Technical analysts are often called chartists because historical prices downloaded into a variety of charts are the primary sources of information for the technician. Most technical analysts don’t know, or care, about a company’s underlying business model. They just care about its price history, its volume and whether their indicators are telling them to buy or sell. In this way, the technician is saved from a company’s hype and its ability to baffle company analysts.

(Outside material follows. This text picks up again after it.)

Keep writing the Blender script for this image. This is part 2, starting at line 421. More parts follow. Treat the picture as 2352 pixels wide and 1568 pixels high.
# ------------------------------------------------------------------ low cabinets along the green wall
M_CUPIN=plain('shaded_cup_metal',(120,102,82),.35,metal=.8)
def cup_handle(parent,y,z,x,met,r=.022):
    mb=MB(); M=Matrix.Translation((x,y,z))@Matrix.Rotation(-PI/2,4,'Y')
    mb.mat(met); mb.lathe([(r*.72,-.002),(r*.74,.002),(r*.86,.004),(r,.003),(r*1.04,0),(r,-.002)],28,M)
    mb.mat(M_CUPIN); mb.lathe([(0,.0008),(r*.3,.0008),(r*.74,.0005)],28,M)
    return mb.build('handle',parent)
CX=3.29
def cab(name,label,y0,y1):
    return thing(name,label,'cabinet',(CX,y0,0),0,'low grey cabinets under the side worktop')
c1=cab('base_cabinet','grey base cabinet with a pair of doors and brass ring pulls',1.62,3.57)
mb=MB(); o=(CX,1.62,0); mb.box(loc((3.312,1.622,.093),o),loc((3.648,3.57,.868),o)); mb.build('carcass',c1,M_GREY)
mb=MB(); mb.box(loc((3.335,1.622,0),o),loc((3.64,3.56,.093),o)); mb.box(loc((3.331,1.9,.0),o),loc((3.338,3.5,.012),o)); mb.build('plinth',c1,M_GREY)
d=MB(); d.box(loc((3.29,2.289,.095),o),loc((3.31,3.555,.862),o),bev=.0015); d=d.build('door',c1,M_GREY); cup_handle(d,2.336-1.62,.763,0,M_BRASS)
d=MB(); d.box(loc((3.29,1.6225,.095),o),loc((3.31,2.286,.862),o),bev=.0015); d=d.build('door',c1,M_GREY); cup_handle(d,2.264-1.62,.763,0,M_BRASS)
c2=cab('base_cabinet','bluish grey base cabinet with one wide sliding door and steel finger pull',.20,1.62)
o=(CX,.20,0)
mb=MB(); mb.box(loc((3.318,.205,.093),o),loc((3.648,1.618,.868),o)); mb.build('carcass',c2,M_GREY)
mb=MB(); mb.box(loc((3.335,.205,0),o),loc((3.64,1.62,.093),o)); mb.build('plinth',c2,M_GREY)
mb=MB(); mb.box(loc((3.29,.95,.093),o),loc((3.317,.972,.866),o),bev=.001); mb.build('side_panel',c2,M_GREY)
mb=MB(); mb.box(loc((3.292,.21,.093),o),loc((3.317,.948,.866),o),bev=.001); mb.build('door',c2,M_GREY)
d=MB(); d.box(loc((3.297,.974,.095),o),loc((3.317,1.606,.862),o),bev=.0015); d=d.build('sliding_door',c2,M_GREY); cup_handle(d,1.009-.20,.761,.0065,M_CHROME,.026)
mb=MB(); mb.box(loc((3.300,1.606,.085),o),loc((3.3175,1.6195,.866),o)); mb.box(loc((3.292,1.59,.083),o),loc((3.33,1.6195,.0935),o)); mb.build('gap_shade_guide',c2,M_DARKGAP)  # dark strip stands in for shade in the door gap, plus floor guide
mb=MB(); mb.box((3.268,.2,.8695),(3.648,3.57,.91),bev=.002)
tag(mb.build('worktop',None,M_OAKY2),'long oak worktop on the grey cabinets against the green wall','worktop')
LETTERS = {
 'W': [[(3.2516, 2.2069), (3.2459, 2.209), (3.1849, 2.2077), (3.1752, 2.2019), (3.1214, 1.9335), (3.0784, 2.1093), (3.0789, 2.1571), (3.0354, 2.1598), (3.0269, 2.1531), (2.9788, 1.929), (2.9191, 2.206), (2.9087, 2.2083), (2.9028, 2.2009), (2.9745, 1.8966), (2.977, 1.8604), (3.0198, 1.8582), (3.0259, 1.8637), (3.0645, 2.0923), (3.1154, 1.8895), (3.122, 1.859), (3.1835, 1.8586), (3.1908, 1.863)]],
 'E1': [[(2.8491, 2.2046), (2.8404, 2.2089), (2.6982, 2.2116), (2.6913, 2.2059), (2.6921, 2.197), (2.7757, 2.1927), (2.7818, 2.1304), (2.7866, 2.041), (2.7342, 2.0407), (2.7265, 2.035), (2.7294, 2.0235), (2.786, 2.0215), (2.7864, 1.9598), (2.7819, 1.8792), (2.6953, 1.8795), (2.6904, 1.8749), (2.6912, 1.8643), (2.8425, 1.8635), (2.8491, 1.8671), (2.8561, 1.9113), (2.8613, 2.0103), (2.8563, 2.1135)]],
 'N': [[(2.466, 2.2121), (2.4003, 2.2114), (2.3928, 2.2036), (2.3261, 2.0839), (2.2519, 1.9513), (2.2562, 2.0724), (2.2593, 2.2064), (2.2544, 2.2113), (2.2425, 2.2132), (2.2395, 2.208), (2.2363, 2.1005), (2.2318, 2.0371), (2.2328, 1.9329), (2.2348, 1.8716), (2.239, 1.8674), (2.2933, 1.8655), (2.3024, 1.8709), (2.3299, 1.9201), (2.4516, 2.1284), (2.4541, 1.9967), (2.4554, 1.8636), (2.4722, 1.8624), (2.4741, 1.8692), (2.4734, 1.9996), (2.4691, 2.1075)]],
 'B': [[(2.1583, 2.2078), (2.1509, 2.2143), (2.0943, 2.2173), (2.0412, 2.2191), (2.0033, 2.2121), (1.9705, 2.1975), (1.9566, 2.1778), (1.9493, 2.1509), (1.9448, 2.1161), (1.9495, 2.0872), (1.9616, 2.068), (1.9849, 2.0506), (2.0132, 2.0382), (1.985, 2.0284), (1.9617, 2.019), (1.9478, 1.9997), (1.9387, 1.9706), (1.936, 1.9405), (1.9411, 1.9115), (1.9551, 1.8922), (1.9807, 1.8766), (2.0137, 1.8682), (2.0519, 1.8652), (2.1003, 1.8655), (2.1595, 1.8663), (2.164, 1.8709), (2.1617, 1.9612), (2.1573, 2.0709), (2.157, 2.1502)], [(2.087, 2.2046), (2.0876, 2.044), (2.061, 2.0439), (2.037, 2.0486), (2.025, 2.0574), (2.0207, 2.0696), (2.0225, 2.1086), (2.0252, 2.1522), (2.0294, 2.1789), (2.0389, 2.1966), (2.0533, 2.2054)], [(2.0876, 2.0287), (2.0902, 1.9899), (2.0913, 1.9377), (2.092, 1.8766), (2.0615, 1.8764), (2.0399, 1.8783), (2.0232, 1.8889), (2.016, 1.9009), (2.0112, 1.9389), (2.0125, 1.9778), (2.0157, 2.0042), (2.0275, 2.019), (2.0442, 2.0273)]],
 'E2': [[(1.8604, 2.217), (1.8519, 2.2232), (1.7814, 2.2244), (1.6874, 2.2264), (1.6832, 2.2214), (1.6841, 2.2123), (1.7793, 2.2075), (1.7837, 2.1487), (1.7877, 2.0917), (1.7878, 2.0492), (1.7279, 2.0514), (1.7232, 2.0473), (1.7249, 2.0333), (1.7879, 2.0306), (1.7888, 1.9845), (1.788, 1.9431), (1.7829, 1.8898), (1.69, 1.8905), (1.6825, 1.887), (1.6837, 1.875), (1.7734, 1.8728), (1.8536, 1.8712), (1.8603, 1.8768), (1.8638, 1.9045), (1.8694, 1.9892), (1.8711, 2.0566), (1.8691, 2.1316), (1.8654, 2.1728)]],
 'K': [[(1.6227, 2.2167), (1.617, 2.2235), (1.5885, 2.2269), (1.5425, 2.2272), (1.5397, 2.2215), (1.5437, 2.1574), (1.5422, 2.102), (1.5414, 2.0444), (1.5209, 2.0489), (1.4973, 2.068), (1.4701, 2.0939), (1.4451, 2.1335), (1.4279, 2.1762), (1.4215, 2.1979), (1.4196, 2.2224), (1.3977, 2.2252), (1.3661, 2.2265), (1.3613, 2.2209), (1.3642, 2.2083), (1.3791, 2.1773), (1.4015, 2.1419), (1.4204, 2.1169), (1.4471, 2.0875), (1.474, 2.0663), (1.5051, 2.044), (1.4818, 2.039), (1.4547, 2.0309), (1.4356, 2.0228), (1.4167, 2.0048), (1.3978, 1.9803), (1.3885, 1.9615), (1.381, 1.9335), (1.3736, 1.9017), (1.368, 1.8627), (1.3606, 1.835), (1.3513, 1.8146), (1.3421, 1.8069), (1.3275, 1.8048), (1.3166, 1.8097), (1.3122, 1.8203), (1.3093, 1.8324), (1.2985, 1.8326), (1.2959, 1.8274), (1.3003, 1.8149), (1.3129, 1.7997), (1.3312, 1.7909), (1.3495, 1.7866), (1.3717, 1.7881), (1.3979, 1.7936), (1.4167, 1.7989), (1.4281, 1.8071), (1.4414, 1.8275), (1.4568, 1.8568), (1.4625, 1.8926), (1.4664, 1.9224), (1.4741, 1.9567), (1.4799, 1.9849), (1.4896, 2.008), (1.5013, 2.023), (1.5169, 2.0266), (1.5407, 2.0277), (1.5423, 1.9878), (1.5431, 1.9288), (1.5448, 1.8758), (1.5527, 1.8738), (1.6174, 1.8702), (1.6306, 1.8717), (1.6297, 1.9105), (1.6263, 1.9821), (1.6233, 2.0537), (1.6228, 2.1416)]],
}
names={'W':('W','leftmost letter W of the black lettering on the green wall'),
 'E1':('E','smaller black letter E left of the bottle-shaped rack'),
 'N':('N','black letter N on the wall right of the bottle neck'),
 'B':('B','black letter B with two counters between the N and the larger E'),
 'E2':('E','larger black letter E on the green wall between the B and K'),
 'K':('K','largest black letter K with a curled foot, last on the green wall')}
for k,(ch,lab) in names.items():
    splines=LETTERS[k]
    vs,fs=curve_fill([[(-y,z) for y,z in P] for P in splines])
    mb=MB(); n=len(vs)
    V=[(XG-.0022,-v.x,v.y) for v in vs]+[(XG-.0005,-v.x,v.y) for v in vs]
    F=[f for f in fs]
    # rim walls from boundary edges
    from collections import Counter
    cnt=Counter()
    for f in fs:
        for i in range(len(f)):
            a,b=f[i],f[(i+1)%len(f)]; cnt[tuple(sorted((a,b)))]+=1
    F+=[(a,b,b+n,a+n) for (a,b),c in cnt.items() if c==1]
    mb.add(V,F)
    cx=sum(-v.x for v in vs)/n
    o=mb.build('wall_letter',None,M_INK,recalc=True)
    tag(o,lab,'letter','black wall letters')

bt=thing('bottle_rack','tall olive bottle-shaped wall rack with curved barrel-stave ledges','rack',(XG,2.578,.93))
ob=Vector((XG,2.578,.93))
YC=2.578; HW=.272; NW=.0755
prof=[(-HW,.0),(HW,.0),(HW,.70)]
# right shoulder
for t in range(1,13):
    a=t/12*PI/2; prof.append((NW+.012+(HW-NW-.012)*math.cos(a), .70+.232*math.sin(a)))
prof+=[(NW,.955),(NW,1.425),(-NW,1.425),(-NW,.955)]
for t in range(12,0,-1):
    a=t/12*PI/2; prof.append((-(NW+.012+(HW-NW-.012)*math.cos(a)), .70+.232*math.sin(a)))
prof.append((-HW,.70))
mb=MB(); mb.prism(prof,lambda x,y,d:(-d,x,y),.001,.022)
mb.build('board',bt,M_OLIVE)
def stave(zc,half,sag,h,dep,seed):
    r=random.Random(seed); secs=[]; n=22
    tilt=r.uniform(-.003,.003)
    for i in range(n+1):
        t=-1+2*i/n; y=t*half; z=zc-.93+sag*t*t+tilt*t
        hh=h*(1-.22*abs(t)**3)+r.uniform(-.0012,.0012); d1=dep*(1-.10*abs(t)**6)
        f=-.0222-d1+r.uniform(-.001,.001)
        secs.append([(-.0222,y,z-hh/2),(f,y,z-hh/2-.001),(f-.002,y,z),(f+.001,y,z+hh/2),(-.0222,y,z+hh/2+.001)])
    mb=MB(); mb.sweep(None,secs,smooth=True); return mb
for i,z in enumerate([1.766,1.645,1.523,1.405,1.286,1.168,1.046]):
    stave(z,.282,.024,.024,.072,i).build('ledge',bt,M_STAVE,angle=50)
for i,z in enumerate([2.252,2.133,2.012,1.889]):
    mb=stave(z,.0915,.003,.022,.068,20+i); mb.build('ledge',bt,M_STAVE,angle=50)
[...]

Since fundamental analysis – which analyses such things as a company’s financial statements, industry growth rates and its competitors - is based on publicly available information, the technical analyst argues that knowing the fundamentals of a company hardly offers one investor an advantage over others. In other words, since a company’s fundamentals is common knowledge (and therefore applied by investors to buy and sell the stock), the technician assumes that such information is already factored into a stock’s price. So rather than stressing over calculating the return on equity (ROE) of a stock, or coming up with the price/earnings ratio as a guide to valuation, the technician simply looks to the share price. According to the technical analyst, price changes over the short term hinge on the psychology of the market or forces of supply and demand. And all of this information is summed up in the chart.

Technical analysts believe that investors are fairly predictable. They regularly follow patterns of behaviour such as succumbing to emotions of greed and fear. If a company announces headline-grabbing news, for instance, investors gobble up its shares because other people are doing the same.

A November 2006 study by Brad M Barber and Terrance Odean at the University of California noted this tendency of investors to act in patterns, such as gravitating towards attention-grabbing stocks, including companies in the news, stocks experiencing abnormally high trading volume and stocks with extreme one-day returns. Since there are so many stocks to choose from investors limit their choices to companies that have recently caught their attention. (The study concluded that this behaviour does not generate superior returns, in fact, quite the opposite).

This tendency of investors to react to market stimuli in similar ways creates patterns of price behaviour. The technician aims to use this behaviour to chart the timing of their entry and exit into a stock.

As an example, let’s say that a large super fund started buying an enormous tranche of shares in a given stock over a period of a week. The aim of the technician is to spot activity that can lead to extreme price movements. The heightened volume and buying pressure of the super fund picking off orders should alert the technician to the activity. A clever technician would jump on for the ride.